描くだけで終わるか、動かすところを支援するか、その具体的な違い---

今回は、経営コンサルティングでよく話題に上がる、戦略立案だけ行う、実行を伴走支援する、の具体的な違いにフォーカスをあてたいと思います。戦略立案を支援するだけだとダメで、実行を伴走支援する、だと良い、と巷ではよく言われますがそれは本当なのか。違いをわかった上で述べているのか、と疑問を感じ記事のテーマとしました。

まずは、企業活動の工程を分解してみます。企業はまず目的を持っています。その目的を達成するために営利活動をするのですが、まずその目的を達成するための戦略を立てます。どこに注力して何の価値を誰に提供するのか。その戦略を計画に落とし込みます。損益計算書などの数値計画や、数値を達成するためのいついつまでに誰がどういう行動を行うのかの行動計画。その行動に従って実行をしていきます。実行をしていく中で結果が出てきます。上手くいったものもあれば上手くいかないものもあると思います。上手くいかなかったら、計画の修正や行動の修正が入ります。更には戦略からの修正も入るかもしれません。これら一連の流れをぐるぐると回していくのが企業活動です。

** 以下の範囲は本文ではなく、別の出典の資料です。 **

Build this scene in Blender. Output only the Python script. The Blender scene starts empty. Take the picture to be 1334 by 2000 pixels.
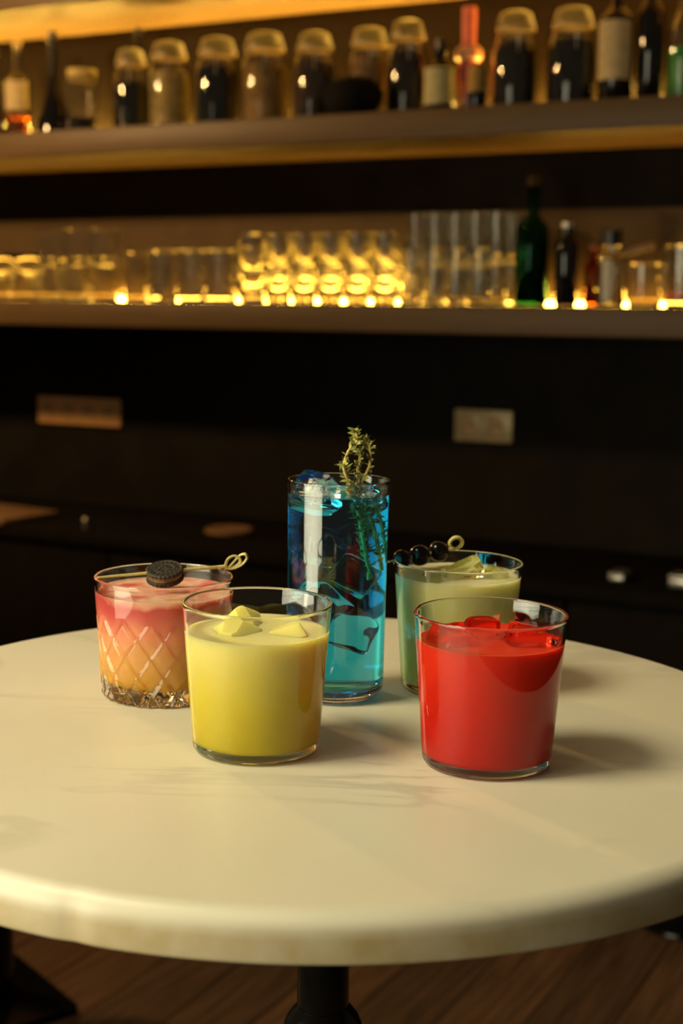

ここで、経営コンサルティング会社が支援に入るとします。戦略立案を提供するA社は、上流の目的や戦略の立案を支援します。XX市場に参入、XX企業を買収、XXと業務提携、といった世界を描きます。この領域は構想設計力が試されるため、正解がなく、手探りで実施していく必要があります。抽象的な話が多くなるため、ある意味難しい領域の支援となります。真っ白なキャンバスから絵を描き上げていくイメージです。細かい粒度の項目や実務をイメージして正解かどうか/実現可能性はあるかを突き詰めすぎると構想が纏まりません。

実行の伴走支援を提供する経営コンサルティング会社B社は、実務の実行の支援や代行、進捗の方向性の修正などを行います。XX市場に参入するために、知見者にヒアリングする、必要な設備投資を行う、スキルに見合った人員を採用する、などを粛々と行っていきます。予算が倍に膨れ上がったなどの予想してたことと違うことが発生したり、免許が実は必要だったなどのトラブルの発生、の場合に方向性を適宜修正していきます。この領域は戦術/戦闘力が試されるため、量をこなす、誰かがやらないといけない泥臭いことを行う、関係者の利害を調整して上手く収めるなどの必要があります。申請や手続き、経理処理などは正解が求められます。ここで構想といったフワッとした話をすると、まずは手を動かせ、や正解を知っている人に早めに確認しろ、といった話になります。

尚、「支援」と「代行」は意味合いが異なります。「支援」は、できるだけ実務の領域に近づいて資料の叩き台作成、意思決定の材料集め、ベンダーの調査などを行いますが、最終的な実施は顧客が行うものです。「代行」は、文字通り1から10まで顧客の代わりに業務を行うことです。最終的な結果の確認や承認は顧客が行うケースも多いです。

こう記述してみると、描く/動かす、それぞれだけではうまくいかないことがわかります。適切に構想設計して、その世界に従って粛々と実行していく、車の両輪であることがわかります。片方が片方を批判するのはお門違いです。ただ、実行側が構想側を批判することが多いのは、大きく2つの理由があります。

①構想→実行の順番だからです。実行が後工程であるがゆえに、上流である構想がイケてない、実行側をわかった上で描いているのか?となりがちなのです。実行を無視して構想しているケースもあるため、構想だけ行うA社が批判されやすいというのは構造的に仕方がないことかな、と。あとは他責思考だと、実行側である自分達よりも、どうしても上流の戦略の工程を攻撃してしまいがち、というのもあります。

②もう一つの理由は、構想だけしても成果が実るのは実行後です。実行を支援すると結果として成果が手に入るため、顧客から感謝されやすいということです。戦略→実行→成果、のため成果の手前の実行が近いため、直接的な原因が実行にあると感じられるからです。あとは実行の方が手触り感があって目に見え易いので、支援してくれているイメージが湧きやすいことです。戦略はどうしても机上で構想するため、PCや紙の前で座っていて何もしていない印象になりがちです。

戦略立案を提供する会社A社、実行の伴走支援をする会社B社、どちらもそれぞれに価値があり重要な位置づけであると考えます。勿論一気通貫で提供できる会社を作っては?という考えもあるのですが、専門領域を特化させるために絞っているケースもあります。お互いがお互いを尊敬し、共に顧客支援に邁進する姿が望ましいと思います。